Socrate e Platone andarono oltre tale aspetto negativo, senza eliminarlo del tutto;
l’ironia socratica e la contrapposizione delle tesi nei Dialoghi platonici, infatti,
conservano ancora il punto di vista critico e demolitore della dialettica; ma essa
acquista una sua positività nel passaggio dal sensibile all’intelligibile (dialettica
ascendente) e nell’opposto processo dall’intelligibile al sensibile (dialettica
discendente). Per Platone, infine, la dialettica è un rapporto che si realizza nello
stesso mondo delle idee in quanto l’essere ideale è pur sempre molteplice e realizza
anche l’idea del nonessere, dato che ogni idea è ciò che non sono le altre. A partire
da Aristotele, la dialettica è opposta alla dimostrazione analitica ed è considerata
unicamente come discussione su opinioni probabili, come « logica del probabile »,
precedente la vera e propria definizione scientifica. È dunque con Aristotele che si
profila il senso peggiorativo della dialettica, ritenuta esterna alla stretta analisi di
una nozione e suscettibile di perdersi in vane sottigliezze. Tale significato si oppone
a quello già conferito al termine da Platone.

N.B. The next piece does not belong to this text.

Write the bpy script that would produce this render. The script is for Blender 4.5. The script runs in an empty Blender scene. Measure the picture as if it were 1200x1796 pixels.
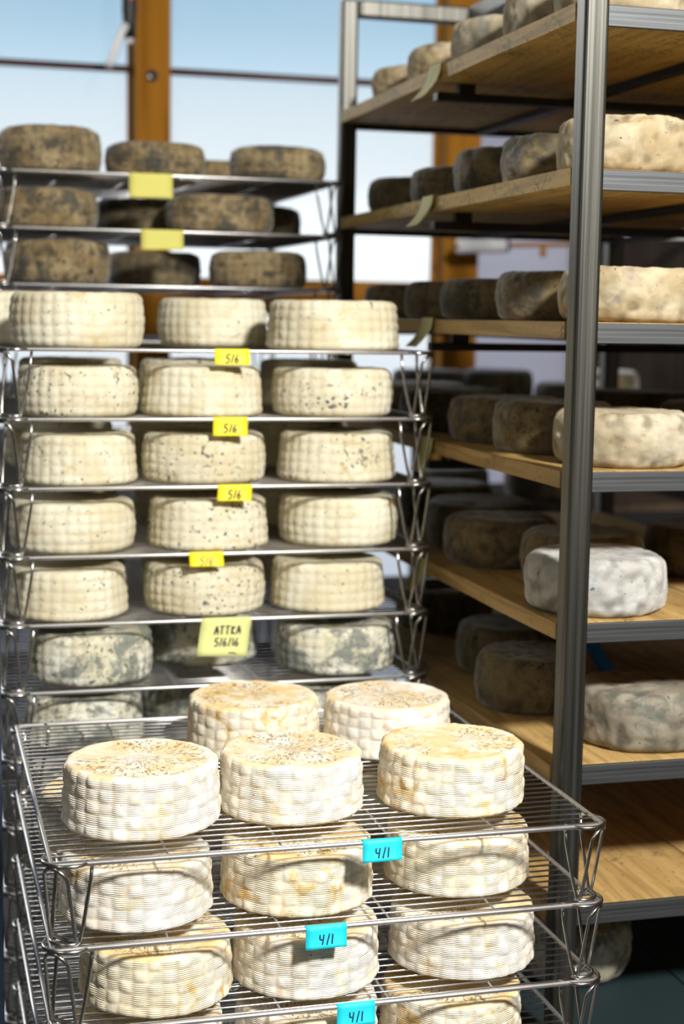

Nel medioevo la dialettica era la seconda delle arti del trivio, coincideva con la
logica formale e si contrapponeva alla retorica. In seguito, Kant usò nuovamente il
termine e chiamò « dialettici » i ragionamenti illusori che portano a conclusioni
diverse ed escludentisi vicendevolmente; il pensiero umano cioè, nel suo tentativo di
superare i limiti dell’esperienza fenomenica e di cogliere la totalità della realtà, fa
uso di questa sorta di « logica dell’apparenza »; il frutto di tale attività, sia pur
spontanea, del pensiero porta alle antinomie della ragion pura. Gli idealisti
postkantiani svilupparono in senso positivo il concetto di dialettica, ed Hegel, nel
suo panlogismo, dimostrò che la contraddizione è in realtà la condizione necessaria
per garantire la tensione e quindi lo sviluppo di tutti i piani della realtà. Il termine in
tal modo riacquistò definitivamente un significato positivo e pregnante; la dialettica
non è pertanto uno strumento che il pensiero può accettare o rifiutare, ma con Hegel
diventa la molla del pensiero, della realtà naturale e della storia umana intera.
Appunto ispirandosi a Hegel, Marx ha concepito il suo materialismo* dialettico,
cercando di spiegare la storia attraverso l’opposizione dialettica delle classi sociali.